General Motors is updating its financial forecasts for 2024 after exceeding Wall Street’s expectations in its second quarter results.
The Detroit-based automaker has revised its expected adjusted earnings for the year to range between $13 billion and $15 billion, an increase from the previous estimate of $12.5 billion to $14.5 billion. Additionally, GM has raised its targets for operating cash flow and earnings per share, although it slightly reduced its net income expectation for shareholders to between $10 billion and $11.4 billion, a decrease of less than 1%.
For the second quarter, GM reported revenue of $47.9 billion, which represents a growth of over 7% compared to the same period last year, surpassing Wall Street’s expectation of $45 billion. Earnings per share stood at $3.06, exceeding the anticipated $2.71 and marking a 60% increase from 2023. Net income rose 14% to $2.9 billion, up from $2.5 billion.
As a result of these positive figures, GM’s stock rose nearly 5% in pre-market trading on Tuesday and has increased by more than 37% this year. Following the market close on Monday, GM announced a cash dividend for the third quarter, contributing to the stock’s momentum.
In a letter to shareholders, CEO Mary Barra highlighted the popularity of GM’s gas-powered trucks and SUVs and mentioned that the company plans to launch eight new or redesigned models in North America across various size categories. She also emphasized GM’s production growth for the electric Chevrolet Equinox, stating, “as excited as we are about our EVs and our early success, we are committed to disciplined volume growth.”

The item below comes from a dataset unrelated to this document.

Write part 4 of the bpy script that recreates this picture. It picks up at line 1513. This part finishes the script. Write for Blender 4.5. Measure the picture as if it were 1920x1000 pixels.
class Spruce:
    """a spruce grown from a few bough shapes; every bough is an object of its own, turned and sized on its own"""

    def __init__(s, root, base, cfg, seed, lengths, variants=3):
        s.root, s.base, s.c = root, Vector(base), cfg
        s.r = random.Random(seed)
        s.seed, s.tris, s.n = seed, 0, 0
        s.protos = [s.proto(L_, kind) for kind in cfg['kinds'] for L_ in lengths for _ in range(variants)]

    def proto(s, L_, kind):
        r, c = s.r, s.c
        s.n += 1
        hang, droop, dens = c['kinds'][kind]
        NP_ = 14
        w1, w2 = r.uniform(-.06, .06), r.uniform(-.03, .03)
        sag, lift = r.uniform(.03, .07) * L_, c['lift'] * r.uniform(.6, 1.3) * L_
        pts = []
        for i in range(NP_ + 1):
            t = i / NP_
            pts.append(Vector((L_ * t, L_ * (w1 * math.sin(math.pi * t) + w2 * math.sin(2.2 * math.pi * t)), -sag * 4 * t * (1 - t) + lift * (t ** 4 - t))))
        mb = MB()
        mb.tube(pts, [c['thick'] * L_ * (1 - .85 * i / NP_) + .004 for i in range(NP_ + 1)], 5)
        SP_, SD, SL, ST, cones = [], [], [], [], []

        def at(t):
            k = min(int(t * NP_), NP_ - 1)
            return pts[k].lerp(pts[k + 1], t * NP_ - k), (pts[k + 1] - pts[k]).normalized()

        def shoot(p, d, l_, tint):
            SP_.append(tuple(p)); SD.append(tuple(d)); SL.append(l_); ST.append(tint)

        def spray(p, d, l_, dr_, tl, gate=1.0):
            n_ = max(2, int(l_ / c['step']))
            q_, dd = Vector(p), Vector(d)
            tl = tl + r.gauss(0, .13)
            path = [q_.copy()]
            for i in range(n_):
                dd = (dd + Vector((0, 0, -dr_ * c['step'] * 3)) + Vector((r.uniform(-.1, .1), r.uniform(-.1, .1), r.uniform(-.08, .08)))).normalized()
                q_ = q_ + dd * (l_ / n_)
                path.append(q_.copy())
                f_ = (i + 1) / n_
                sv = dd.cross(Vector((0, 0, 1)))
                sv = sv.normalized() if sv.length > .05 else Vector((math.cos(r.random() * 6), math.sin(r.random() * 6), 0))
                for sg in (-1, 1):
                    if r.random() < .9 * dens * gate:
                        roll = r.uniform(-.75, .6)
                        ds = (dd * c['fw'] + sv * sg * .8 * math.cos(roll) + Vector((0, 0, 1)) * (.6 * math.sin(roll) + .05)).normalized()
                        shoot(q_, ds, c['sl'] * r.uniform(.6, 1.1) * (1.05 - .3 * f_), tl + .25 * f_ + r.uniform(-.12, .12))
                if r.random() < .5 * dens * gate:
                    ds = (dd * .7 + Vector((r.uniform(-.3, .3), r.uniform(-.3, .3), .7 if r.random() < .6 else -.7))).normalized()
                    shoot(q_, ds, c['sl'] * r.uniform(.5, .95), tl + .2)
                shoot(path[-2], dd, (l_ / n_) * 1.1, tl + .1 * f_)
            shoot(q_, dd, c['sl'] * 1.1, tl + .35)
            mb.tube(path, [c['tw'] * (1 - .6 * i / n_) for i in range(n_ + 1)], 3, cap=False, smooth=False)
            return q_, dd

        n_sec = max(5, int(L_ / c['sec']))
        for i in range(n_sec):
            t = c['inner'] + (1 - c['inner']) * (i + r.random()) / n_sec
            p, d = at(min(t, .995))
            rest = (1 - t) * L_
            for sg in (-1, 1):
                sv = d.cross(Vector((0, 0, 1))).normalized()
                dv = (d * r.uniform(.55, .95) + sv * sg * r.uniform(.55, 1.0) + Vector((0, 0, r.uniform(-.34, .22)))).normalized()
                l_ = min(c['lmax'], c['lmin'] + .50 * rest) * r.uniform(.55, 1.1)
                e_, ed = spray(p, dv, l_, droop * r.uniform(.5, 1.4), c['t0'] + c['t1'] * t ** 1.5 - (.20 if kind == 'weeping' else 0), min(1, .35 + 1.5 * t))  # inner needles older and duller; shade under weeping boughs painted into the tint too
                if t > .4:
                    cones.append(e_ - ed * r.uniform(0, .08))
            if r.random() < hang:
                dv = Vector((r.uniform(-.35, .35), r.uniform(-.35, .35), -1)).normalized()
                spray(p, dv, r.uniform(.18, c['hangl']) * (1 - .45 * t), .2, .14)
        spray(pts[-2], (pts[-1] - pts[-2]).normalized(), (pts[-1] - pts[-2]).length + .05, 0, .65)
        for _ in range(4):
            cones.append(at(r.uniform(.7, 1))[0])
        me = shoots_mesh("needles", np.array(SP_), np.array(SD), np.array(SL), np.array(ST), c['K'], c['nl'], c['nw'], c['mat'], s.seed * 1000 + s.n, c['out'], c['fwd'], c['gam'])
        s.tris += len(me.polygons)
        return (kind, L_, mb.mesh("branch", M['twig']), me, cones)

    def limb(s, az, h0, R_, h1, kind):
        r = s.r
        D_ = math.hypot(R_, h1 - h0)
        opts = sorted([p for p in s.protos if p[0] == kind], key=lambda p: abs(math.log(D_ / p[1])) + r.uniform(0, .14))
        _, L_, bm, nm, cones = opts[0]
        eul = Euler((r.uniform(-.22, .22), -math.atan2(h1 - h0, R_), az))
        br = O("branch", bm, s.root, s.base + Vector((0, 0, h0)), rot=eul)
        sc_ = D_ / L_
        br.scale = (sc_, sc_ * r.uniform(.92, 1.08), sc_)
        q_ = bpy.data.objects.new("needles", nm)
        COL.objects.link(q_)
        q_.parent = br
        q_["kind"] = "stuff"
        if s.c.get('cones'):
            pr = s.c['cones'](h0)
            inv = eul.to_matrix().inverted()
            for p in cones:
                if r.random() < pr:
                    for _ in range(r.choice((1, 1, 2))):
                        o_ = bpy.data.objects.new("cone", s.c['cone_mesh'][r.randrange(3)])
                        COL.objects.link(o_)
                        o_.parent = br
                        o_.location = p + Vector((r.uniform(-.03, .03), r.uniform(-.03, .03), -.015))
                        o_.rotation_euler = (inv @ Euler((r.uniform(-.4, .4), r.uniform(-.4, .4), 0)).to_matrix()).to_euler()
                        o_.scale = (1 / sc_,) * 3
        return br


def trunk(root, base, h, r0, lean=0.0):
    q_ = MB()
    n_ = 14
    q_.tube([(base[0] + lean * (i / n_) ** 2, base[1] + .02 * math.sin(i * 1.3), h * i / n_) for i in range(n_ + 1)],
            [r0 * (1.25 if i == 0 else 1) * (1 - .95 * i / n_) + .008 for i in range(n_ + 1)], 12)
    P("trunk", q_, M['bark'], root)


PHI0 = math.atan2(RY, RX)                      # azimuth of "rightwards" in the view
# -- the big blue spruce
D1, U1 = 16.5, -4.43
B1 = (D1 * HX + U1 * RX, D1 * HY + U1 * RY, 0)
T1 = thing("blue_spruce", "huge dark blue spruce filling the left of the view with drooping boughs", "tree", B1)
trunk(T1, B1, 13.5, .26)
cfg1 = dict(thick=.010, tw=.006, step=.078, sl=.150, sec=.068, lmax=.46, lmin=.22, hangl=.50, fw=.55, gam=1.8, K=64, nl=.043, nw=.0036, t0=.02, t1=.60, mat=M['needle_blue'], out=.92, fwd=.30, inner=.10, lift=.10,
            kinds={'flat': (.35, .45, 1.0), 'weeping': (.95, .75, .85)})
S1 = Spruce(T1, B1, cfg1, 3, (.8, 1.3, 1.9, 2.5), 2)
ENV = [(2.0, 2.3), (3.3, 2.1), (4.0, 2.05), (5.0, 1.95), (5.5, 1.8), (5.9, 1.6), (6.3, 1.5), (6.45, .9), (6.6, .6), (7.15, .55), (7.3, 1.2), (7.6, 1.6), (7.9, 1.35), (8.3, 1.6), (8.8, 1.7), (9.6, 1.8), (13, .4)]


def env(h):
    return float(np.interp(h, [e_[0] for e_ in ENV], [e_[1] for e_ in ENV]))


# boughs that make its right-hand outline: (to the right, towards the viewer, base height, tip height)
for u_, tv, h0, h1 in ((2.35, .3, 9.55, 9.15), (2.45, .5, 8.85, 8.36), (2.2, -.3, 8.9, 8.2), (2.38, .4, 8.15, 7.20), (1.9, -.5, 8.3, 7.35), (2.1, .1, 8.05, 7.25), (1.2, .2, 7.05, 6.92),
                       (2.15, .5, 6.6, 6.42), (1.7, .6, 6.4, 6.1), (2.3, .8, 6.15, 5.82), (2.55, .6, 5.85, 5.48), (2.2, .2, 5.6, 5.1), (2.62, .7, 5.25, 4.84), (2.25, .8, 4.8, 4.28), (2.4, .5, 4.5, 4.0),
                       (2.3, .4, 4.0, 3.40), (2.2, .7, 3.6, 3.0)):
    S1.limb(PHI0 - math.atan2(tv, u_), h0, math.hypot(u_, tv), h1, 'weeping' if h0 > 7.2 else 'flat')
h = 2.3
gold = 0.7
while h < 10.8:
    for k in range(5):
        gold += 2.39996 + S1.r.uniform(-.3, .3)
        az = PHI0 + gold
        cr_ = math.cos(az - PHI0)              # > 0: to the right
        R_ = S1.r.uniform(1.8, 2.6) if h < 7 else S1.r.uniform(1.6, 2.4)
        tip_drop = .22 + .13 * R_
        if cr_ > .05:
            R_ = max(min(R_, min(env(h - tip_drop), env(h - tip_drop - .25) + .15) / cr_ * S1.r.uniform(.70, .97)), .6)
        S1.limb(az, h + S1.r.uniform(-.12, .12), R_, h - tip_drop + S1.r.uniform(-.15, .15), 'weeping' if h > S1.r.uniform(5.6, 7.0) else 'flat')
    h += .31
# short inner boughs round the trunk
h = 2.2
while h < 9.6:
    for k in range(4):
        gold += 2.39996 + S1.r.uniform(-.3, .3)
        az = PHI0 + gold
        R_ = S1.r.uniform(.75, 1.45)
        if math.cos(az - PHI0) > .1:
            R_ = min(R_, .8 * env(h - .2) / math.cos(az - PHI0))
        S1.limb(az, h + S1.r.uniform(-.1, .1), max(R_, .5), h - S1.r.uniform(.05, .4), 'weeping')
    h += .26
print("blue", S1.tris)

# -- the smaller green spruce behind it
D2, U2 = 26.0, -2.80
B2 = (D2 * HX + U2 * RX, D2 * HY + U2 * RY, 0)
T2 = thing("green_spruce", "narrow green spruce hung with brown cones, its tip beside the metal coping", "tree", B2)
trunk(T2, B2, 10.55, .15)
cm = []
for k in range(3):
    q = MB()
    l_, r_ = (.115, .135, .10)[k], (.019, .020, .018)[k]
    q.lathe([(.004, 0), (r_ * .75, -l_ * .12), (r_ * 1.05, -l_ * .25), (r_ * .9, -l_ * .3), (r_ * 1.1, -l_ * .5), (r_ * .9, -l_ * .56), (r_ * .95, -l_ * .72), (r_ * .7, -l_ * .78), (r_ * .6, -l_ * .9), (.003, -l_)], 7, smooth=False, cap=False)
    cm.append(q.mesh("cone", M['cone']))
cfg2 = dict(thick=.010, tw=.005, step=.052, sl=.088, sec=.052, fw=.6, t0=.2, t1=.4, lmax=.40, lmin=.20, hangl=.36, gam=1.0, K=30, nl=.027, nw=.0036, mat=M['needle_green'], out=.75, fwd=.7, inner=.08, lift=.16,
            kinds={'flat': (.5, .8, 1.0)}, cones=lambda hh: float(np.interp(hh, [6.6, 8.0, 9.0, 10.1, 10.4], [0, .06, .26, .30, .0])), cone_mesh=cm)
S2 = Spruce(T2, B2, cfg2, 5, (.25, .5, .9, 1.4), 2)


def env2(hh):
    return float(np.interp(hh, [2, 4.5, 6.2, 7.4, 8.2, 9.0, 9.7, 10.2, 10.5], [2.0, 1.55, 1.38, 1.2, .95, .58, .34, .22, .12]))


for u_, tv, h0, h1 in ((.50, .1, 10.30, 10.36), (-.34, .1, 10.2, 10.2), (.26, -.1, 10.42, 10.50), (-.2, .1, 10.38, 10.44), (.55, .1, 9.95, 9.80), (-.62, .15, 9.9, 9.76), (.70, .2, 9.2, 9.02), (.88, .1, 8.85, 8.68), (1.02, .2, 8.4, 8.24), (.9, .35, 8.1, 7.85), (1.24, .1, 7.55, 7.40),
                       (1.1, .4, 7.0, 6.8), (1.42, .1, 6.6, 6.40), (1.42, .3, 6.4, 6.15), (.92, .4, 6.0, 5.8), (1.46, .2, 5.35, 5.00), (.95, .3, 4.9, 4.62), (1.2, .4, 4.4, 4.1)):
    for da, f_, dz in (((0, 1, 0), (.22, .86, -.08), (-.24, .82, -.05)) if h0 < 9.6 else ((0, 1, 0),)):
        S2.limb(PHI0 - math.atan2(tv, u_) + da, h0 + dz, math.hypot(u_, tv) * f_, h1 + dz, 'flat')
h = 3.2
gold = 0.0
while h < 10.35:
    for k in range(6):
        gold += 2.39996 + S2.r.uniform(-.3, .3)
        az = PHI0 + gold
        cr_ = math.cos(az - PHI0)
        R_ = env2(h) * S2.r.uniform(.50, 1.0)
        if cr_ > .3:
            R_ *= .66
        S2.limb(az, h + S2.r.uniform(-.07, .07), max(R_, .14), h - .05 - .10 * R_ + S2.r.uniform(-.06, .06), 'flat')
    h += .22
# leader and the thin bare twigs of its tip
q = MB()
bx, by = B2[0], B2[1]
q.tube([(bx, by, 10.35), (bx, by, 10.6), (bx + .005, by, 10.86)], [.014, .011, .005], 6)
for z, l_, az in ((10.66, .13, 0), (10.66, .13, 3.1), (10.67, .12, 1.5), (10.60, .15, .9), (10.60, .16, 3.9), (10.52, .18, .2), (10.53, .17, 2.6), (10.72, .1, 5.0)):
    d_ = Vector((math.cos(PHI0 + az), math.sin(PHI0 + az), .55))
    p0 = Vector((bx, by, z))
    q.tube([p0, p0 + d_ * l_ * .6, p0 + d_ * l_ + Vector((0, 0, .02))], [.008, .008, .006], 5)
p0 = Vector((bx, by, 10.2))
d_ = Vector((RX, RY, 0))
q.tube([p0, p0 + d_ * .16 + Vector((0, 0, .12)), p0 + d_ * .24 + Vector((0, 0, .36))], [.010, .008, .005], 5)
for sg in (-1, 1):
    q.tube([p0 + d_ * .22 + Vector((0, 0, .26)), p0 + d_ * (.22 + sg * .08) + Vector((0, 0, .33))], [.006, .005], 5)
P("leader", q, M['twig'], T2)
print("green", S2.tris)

Earlier in the month, Barra acknowledged that GM would not achieve its target of producing 1 million electric vehicles in North America by the end of 2025 due to a slowdown in the market. She indicated that the company would take a flexible approach to production, focusing on building vehicles according to demand, although EV sales showed growth in the last quarter.
Additionally, Barra announced that Cruise, GM’s self-driving subsidiary, would abandon its plans for the Origin vehicle following an operational rollback due to an incident last October. Instead, the company will concentrate on testing next-generation Chevrolet Bolts in Texas and Arizona. GM incurred a $600 million charge related to the discontinued production of the Origin in Detroit.
During a call with analysts, Barra noted that using the Bolt would address regulatory concerns regarding the unique design of the Origin, which lacked a steering wheel. She added that this decision would help reduce production costs and allow GM to better utilize its resources.
Barra reaffirmed GM’s ambition to innovate in mobility through autonomous technology, stating, “Our vision to transform mobility using autonomous technology is unchanged, and every mile traveled, and every simulation, brings us closer because Cruise is an AI-first company.”
Moreover, GM is working to restructure its joint venture with SAIC Motor in China amid ongoing losses, reporting a $104 million loss for the second quarter. In June, SAIC-GM reduced production by 70% and delivered 26,000 vehicles, which is 50% fewer than the same period last year.